If I may suggest that the title 'junior' or 'senior' is artificial and generally unhelpful in the sort of quest you are on. If that sounds harsh I apologize, when I see development resumes I don't see "levels" I see strengths and weaknesses.
A developer that can pick up a frame work quickly and be productive in it is "strong", one who continually re-factors the problem so that they can re-use the framework they already know is "weak." A developer who can discuss the trade-offs between multiple frameworks in terms of solving the needs of performance, manageability, or resource usage is "strong", one who only knows the trade-offs and pitfalls of the framework they are most familiar with is "weak." Developers who are working on improving their understanding and craft are "strong", developers who are don't understand why their particular framework does something the way it does are "weak."
That is a lot of admittedly contrived examples but I hope they illustrate the kind of developer I look for when I'm hiring. If you have 10 years writing code I want to see a wide understanding of a lot of different systems, if you have 2 years writing code I want to see you understand the key design elements of the systems you are using, and have some idea of why those design decisions were made. It is the difference between being able to code, and code fluency.
So to answer your question, if someone wants "years of experience in a stack" then they may be using that as a filtering mechanism to get rid of people who are unsure of their abilities. I remember reading advertisements in 1998 for people with "5 years experience in Java" when Java had really only been released (early alphas in 1995). I wondered if they were just trying to hire folks who were part of the original team (which went back to 1991 :-). Talking to recruiters though, they were really looking for people who were so excited about Java that they had done an in depth dive on their own. Perhaps you are seeing something similar.
My advice to you is to lead with your strengths. If you have examples that demonstrate those strengths or projects which demonstrated them put them in too. Be honest with yourself about your weaknesses and think about ways to you can eliminate them. Be the strongest developer you can be and always work one ways to develop additional strengths. The rest has, in my experience, taken care of itself.
If you have these skills you can apply them to different software stacks or technical problems.

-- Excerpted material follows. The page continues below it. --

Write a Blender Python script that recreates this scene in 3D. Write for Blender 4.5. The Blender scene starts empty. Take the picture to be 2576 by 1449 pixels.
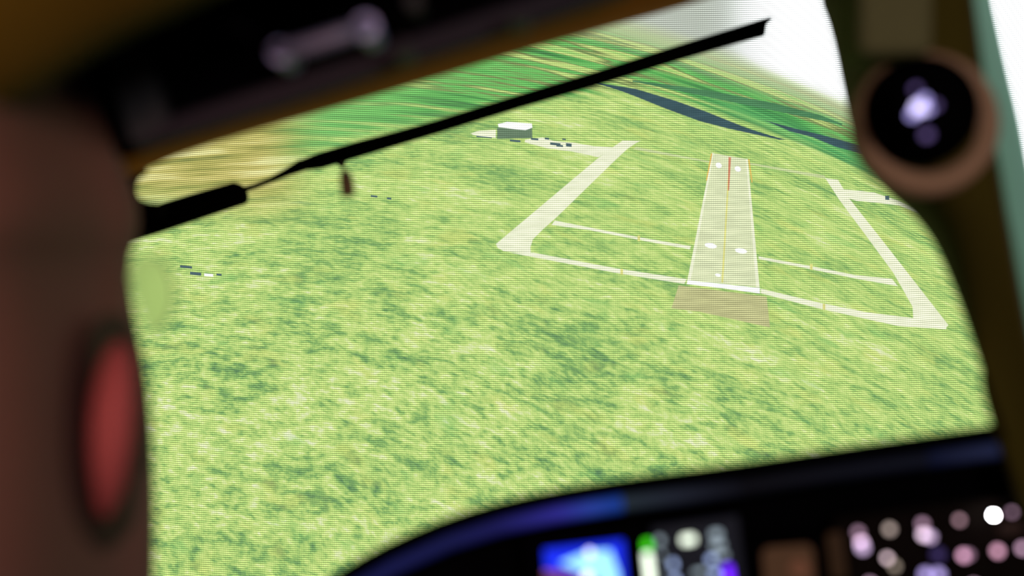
import bpy, bmesh, math
from mathutils import Vector, Matrix

# ------------------------------------------------------------------ camera
scene = bpy.context.scene
FPX, CX, CY = 3000.0, 1288.0, 724.5
CAM = Vector((0, 0, 1.2))
ROLL, PITCH = math.radians(13), math.radians(6)
F = Vector((0, math.cos(PITCH), -math.sin(PITCH)))
Z0 = Vector((0, math.sin(PITCH), math.cos(PITCH)))
X0 = Vector((1, 0, 0))
R = X0 * math.cos(ROLL) - Z0 * math.sin(ROLL)
U = X0 * math.sin(ROLL) + Z0 * math.cos(ROLL)
cam_data = bpy.data.cameras.new('camera')
cam = bpy.data.objects.new('camera', cam_data)
scene.collection.objects.link(cam)
cam.matrix_world = Matrix(((R.x, U.x, -F.x, CAM.x), (R.y, U.y, -F.y, CAM.y), (R.z, U.z, -F.z, CAM.z), (0, 0, 0, 1)))
cam_data.sensor_width = 36.0
cam_data.lens = 36.0 * FPX / 2576.0
cam_data.clip_start = 0.01
cam_data.dof.use_dof = True
cam_data.dof.focus_distance = 2.37
cam_data.dof.aperture_fstop = (cam_data.lens / 1000.0) / 0.0225
cam_data.dof.aperture_blades = 0
scene.camera = cam

# ------------------------------------------------------------------ world, lights, exposure
w = bpy.data.worlds.new('dark_room')
w.use_nodes = True
w.node_tree.nodes['Background'].inputs[0].default_value = (0.5, 0.55, 0.75, 1)
w.node_tree.nodes['Background'].inputs[1].default_value = 0.004
scene.world = w
vs = scene.view_settings
vs.view_transform = 'Standard'
vs.look = 'None'
vs.exposure = 0.0
vs.gamma = 1.0
vs.use_curve_mapping = False
scene.cycles.use_denoising = True
scene.cycles.sample_clamp_indirect = 4.0


def lamp(name, loc, target, size, power, colour):
    l = bpy.data.lights.new(name, 'AREA')
    l.shape = 'DISK'
    l.size = size
    l.energy = power
    l.color = colour
    o = bpy.data.objects.new(name, l)
    scene.collection.objects.link(o)
    o.location = loc
    o.rotation_euler = (Vector(target) - Vector(loc)).to_track_quat('-Z', 'Y').to_euler()
    return o


def P(px, py, d):
    return CAM + F * d + R * ((px - CX) / FPX * d) - U * ((py - CY) / FPX * d)


lamp('cabin_ceiling_lamp', CAM + F * -0.75 + U * 0.22 + R * 0.40, P(1000, 400, 1.0), 0.25, 11.0, (1.0, 0.80, 0.70))
wl = lamp('warm_side_lamp', CAM - F * 0.30 - R * 0.08 + U * 0.10, P(-150, 620, 0.45), 0.12, 0.55, (1.0, 0.36, 0.24))
wl.data.spread = math.radians(55)

# ------------------------------------------------------------------ materials


def lin(c):
    return tuple((x / 255 / 12.92) if x / 255 <= 0.04045 else ((x / 255 + 0.055) / 1.055) ** 2.4 for x in c[:3]) + (1,)


def mat(name, rgb, rough=0.6, metal=0.0, bump=0.0, scale=200.0, vary=0.15, spec=0.5):
    m = bpy.data.materials.new(name)
    m.use_nodes = True
    nt = m.node_tree
    b = nt.nodes['Principled BSDF']
    b.inputs['Roughness'].default_value = rough
    b.inputs['Metallic'].default_value = metal
    b.inputs['Specular IOR Level'].default_value = spec
    tc = nt.nodes.new('ShaderNodeTexCoord')
    nz = nt.nodes.new('ShaderNodeTexNoise')
    nz.inputs['Scale'].default_value = scale
    nz.inputs['Detail'].default_value = 3
    nt.links.new(tc.outputs['Object'], nz.inputs['Vector'])
    mx = nt.nodes.new('ShaderNodeMix')
    mx.data_type = 'RGBA'
    c = lin(rgb)
    mx.inputs[6].default_value = tuple(x * (1 - vary) for x in c[:3]) + (1,)
    mx.inputs[7].default_value = tuple(x * (1 + vary) for x in c[:3]) + (1,)
    nt.links.new(nz.outputs['Fac'], mx.inputs[0])
    nt.links.new(mx.outputs[2], b.inputs['Base Color'])
    if bump:
        bp = nt.nodes.new('ShaderNodeBump')
        bp.inputs['Strength'].default_value = bump
        bp.inputs['Distance'].default_value = 0.001
        nt.links.new(nz.outputs['Fac'], bp.inputs['Height'])
        nt.links.new(bp.outputs[0], b.inputs['Normal'])
    return m


def glow(name, rgb, strength=1.0):
    m = bpy.data.materials.new(name)
    m.use_nodes = True
    b = m.node_tree.nodes['Principled BSDF']
    b.inputs['Base Color'].default_value = (0.003, 0.003, 0.003, 1)
    b.inputs['Roughness'].default_value = 0.5
    b.inputs['Specular IOR Level'].default_value = 0.1
    b.inputs['Emission Color'].default_value = lin(rgb)
    b.inputs['Emission Strength'].default_value = strength
    return m


M = dict(
    pillar=mat('brown_lining', (112, 78, 70), 0.9, bump=0.3, spec=0.04),
    liner=mat('olive_headliner', (80, 70, 22), 0.9, bump=0.3, spec=0.04),
    trim=mat('brown_trim', (158, 84, 22), 0.9, bump=0.2, spec=0.04),
    post=mat('olive_post', (62, 55, 18), 0.9, bump=0.2, spec=0.04),
    bezel=mat('taupe_plastic', (150, 120, 98), 0.7, spec=0.1),
    box=mat('taupe_box', (92, 90, 62), 0.8, spec=0.05),
    black=mat('black_plastic', (4, 4, 6), 0.8, spec=0.0),
    rubber=mat('black_rubber', (8, 8, 6), 0.9, spec=0.0),
    dark=mat('charcoal_plastic', (30, 30, 40), 0.7, spec=0.1),
    slate=mat('slate_plastic', (44, 48, 54), 0.7, spec=0.1),
    metal=mat('grey_metal', (84, 92, 124), 0.5, 0.2),
    metal2=mat('bright_grey_metal', (124, 140, 196), 0.45, 0.2),
    gloss=mat('gloss_black', (4, 4, 5), 0.3, spec=0.0),
    red=mat('red_plastic', (128, 68, 72), 0.7, spec=0.05),
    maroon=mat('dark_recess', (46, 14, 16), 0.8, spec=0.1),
    teal=mat('pale_teal_paint', (128, 202, 170), 0.8, spec=0.05),
    peg=mat('brown_rubber', (88, 78, 58), 0.9, spec=0.02),
    shell=mat('screen_shell', (60, 60, 62), 0.7),
    clear=mat('pale_green_plastic', (176, 214, 130), 0.5),
)

# ---- picture shown on the screen: emission with the screen's own dot rows


class NT:
    def __init__(s, m):
        s.nt = m.node_tree

    def n(s, op, a, b=None, c=None, clamp=False):
        nd = s.nt.nodes.new('ShaderNodeMath')
        nd.operation = op
        nd.use_clamp = clamp
        for i, v in enumerate((a, b, c)):
            if v is None:
                continue
            if isinstance(v, (int, float)):
                nd.inputs[i].default_value = v
            else:
                s.nt.links.new(v, nd.inputs[i])
        return nd.outputs[0]

    def rng(s, v, a, b, c=0.0, d=1.0, smooth=True):
        nd = s.nt.nodes.new('ShaderNodeMapRange')
        nd.interpolation_type = 'SMOOTHSTEP' if smooth else 'LINEAR'
        s.nt.links.new(v, nd.inputs[0])
        for i, k in enumerate((a, b, c, d)):
            nd.inputs[i + 1].default_value = k
        return nd.outputs[0]

    def mix(s, f, a, b):
        nd = s.nt.nodes.new('ShaderNodeMix')
        nd.data_type = 'RGBA'
        for i, v in ((0, f), (6, a), (7, b)):
            if isinstance(v, (int, float)) or isinstance(v, tuple):
                nd.inputs[i].default_value = v
            else:
                s.nt.links.new(v, nd.inputs[i])
        return nd.outputs[2]

    def noise(s, x, y, z, scale=1.0, detail=2.0, rough=0.5):
        cb = s.nt.nodes.new('ShaderNodeCombineXYZ')
        for i, v in enumerate((x, y, z)):
            if isinstance(v, (int, float)):
                cb.inputs[i].default_value = v
            else:
                s.nt.links.new(v, cb.inputs[i])
        nd = s.nt.nodes.new('ShaderNodeTexNoise')
        nd.inputs['Scale'].default_value = scale
        nd.inputs['Detail'].default_value = detail
        nd.inputs['Roughness'].default_value = rough
        s.nt.links.new(cb.outputs[0], nd.inputs['Vector'])
        return nd.outputs['Fac']

    def ramp(s, v, stops):
        nd = s.nt.nodes.new('ShaderNodeValToRGB')
        e = nd.color_ramp.elements
        while len(e) < len(stops):
            e.new(0.5)
        for i, (p, c) in enumerate(stops):
            e[i].position = p
            e[i].color = lin(c)
        s.nt.links.new(v, nd.inputs[0])
        return nd.outputs[0]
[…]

A high-level and decent understanding of the subject is sufficient.
Steve Jobs had no expertise building computers.
One of the skills you have as a senior dev is that you can come quickly up to speed on a new stack in whatever your field is. You understand the underlying problems, learning the new incantation to make things work is comparatively trivial.

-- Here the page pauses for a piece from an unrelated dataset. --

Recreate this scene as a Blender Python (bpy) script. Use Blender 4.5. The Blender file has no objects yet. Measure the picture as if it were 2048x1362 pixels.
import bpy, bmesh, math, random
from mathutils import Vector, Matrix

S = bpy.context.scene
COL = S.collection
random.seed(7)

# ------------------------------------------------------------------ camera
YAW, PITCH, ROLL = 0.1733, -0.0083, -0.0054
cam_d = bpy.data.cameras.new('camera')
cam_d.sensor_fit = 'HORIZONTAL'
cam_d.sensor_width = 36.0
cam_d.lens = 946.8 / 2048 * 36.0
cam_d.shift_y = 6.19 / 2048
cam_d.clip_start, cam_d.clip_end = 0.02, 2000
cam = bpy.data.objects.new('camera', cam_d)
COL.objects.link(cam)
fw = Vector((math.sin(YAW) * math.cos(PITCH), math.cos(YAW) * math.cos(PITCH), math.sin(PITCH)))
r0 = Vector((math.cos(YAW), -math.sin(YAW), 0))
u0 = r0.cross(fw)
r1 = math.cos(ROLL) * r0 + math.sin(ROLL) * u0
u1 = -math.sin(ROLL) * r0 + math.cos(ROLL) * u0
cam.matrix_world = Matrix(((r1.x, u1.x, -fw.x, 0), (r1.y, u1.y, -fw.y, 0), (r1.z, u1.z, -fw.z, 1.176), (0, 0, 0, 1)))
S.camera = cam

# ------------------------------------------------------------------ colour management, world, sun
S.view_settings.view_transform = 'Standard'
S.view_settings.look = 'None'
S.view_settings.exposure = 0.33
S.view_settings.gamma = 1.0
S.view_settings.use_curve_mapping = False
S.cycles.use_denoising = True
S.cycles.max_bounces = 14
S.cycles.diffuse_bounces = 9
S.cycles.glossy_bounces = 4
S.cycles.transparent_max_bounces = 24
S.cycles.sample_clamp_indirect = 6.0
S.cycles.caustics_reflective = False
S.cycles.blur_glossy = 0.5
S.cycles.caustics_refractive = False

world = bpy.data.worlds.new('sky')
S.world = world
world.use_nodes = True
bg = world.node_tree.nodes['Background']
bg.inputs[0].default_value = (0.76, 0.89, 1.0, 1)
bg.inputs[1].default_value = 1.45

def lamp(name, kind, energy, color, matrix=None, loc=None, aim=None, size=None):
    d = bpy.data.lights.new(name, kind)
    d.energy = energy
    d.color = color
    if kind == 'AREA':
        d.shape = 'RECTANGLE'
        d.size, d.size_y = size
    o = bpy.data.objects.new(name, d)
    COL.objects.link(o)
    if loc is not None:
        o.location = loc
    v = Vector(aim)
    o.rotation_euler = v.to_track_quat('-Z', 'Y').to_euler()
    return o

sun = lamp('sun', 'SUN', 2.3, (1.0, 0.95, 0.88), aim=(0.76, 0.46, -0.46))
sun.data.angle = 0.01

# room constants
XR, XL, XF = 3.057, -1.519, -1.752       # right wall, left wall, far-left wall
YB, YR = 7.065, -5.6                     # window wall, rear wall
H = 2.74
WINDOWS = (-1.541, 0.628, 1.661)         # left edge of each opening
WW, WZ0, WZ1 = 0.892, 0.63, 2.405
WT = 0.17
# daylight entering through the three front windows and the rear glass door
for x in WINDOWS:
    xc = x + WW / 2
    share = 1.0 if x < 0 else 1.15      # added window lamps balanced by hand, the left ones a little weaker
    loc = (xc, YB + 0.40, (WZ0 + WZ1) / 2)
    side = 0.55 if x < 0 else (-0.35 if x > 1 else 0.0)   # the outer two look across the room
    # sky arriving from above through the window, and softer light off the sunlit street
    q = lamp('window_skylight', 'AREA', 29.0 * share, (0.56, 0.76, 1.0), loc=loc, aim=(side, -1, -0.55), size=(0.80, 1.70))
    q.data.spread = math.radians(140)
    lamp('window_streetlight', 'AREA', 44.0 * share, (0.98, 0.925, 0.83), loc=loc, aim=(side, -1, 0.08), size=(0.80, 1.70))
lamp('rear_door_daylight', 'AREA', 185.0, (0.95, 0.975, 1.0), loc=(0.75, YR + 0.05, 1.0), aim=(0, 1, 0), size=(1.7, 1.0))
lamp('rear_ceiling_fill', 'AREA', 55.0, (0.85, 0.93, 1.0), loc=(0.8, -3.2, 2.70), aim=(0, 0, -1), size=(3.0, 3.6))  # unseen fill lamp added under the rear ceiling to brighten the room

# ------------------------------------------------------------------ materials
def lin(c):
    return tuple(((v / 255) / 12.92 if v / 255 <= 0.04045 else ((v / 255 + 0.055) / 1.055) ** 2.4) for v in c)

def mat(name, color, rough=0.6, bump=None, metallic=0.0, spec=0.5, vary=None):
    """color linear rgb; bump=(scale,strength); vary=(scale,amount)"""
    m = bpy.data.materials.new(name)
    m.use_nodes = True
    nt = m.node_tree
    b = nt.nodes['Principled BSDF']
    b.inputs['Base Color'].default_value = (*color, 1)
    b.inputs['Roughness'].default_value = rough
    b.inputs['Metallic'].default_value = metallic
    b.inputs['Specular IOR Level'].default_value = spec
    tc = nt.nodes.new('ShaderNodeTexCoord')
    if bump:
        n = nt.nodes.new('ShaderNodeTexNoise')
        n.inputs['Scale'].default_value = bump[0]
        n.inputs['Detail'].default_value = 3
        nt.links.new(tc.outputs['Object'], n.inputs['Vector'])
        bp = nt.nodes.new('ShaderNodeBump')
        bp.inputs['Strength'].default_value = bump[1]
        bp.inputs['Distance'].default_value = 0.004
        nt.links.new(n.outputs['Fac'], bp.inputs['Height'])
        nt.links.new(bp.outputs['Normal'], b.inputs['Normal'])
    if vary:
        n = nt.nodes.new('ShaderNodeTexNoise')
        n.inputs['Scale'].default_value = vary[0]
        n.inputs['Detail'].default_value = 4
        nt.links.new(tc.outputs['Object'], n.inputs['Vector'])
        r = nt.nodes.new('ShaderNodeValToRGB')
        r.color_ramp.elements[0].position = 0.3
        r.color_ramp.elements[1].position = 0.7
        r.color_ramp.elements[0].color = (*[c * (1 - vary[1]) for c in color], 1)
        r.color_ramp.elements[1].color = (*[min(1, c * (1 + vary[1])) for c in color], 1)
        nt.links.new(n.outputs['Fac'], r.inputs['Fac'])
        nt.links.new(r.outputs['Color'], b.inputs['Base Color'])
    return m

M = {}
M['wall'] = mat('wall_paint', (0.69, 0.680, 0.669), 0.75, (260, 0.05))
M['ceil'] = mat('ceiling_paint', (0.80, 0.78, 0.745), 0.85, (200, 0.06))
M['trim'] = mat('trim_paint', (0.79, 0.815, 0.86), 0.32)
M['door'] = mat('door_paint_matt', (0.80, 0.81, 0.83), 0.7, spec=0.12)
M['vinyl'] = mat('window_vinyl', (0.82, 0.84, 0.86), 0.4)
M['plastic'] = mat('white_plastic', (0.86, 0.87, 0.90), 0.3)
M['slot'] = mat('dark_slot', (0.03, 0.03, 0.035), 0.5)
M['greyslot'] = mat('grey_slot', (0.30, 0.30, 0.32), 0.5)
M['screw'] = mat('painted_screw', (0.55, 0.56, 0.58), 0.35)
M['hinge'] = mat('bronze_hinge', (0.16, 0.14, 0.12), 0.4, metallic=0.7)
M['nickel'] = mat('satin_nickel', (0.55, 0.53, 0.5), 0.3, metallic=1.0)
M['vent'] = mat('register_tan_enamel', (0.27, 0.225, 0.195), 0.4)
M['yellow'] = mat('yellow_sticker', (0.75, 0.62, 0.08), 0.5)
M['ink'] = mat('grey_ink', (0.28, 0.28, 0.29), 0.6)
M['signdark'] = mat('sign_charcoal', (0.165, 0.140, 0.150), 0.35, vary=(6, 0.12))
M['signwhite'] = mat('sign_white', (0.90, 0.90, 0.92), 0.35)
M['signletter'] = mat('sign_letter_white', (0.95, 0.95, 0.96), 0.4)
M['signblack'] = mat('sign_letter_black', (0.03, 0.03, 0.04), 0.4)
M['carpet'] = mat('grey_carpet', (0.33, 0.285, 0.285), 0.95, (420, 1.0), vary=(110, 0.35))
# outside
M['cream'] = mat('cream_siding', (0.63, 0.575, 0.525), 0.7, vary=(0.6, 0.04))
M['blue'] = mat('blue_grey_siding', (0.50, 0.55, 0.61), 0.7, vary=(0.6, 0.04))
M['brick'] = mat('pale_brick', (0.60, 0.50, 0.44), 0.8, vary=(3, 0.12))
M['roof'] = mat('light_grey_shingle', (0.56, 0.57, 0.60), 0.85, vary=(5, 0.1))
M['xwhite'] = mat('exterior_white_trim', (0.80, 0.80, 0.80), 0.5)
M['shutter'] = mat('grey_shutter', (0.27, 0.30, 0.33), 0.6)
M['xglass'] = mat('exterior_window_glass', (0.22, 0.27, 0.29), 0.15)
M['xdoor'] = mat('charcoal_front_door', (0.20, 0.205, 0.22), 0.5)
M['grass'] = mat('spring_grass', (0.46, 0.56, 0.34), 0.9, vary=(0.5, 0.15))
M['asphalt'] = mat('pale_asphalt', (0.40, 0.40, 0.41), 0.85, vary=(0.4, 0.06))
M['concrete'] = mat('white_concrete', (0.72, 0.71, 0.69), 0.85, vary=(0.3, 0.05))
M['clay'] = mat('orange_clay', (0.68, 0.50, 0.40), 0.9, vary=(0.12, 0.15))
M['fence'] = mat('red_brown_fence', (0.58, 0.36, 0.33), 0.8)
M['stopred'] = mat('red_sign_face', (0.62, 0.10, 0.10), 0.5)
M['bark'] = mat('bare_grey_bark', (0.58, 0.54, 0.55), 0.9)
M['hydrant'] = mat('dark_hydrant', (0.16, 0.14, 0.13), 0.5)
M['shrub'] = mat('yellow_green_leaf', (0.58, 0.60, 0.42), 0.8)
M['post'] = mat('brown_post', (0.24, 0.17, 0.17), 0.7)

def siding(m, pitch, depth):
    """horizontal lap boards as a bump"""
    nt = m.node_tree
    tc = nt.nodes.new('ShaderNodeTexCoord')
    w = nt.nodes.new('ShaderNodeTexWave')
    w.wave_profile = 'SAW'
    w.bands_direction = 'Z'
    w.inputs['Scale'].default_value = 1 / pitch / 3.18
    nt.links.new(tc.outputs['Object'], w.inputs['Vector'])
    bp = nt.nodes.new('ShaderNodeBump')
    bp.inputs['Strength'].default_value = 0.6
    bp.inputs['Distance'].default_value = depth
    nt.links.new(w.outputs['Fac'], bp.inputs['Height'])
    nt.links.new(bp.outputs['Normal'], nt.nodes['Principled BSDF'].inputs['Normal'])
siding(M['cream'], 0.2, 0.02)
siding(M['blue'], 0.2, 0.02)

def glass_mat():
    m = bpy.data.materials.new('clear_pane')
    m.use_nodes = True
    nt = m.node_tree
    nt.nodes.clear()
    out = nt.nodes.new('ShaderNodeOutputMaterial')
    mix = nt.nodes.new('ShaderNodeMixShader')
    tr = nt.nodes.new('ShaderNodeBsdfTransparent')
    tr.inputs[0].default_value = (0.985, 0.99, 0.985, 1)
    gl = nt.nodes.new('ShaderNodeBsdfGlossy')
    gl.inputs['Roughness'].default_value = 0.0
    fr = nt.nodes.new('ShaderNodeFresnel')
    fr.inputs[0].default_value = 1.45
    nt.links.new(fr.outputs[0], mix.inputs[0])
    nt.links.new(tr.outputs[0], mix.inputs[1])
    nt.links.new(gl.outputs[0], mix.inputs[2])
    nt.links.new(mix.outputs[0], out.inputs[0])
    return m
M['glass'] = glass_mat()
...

Note: If you entirely switch fields this does not necessarily apply.
Personally, I don't look at the years of experience someone has, but at the projects that the person worked on and how good that person is at answering some technical questions (to weed out people that lie about their experience and knowledge).
If you are good at what you do, then have some projects to show your expertise. And there are a few options to get them:
1. help a non-profit for a lower pay or even for free 2. contribute to open source projects 3. create a project of your own where you can show what you can do
> What did you do to get a response back from jobs you've submitted an application to?
When applying don't talk about years of experience, but about what projects you completed and how you managed to get them done.
What's wrong with projects from previous full-time jobs? My most complex and interesting projects were done during paid hours and since I usually was the only person working on these projects, I can proudly call them "mine", despite being owned by an employer. From the perspective of an employee, if you demanded to have non-paid projects I would thank you for an interview and say "goodbye", even though I have some of these.
I find it completely bizarre this has now become the standard in hiring software engineers.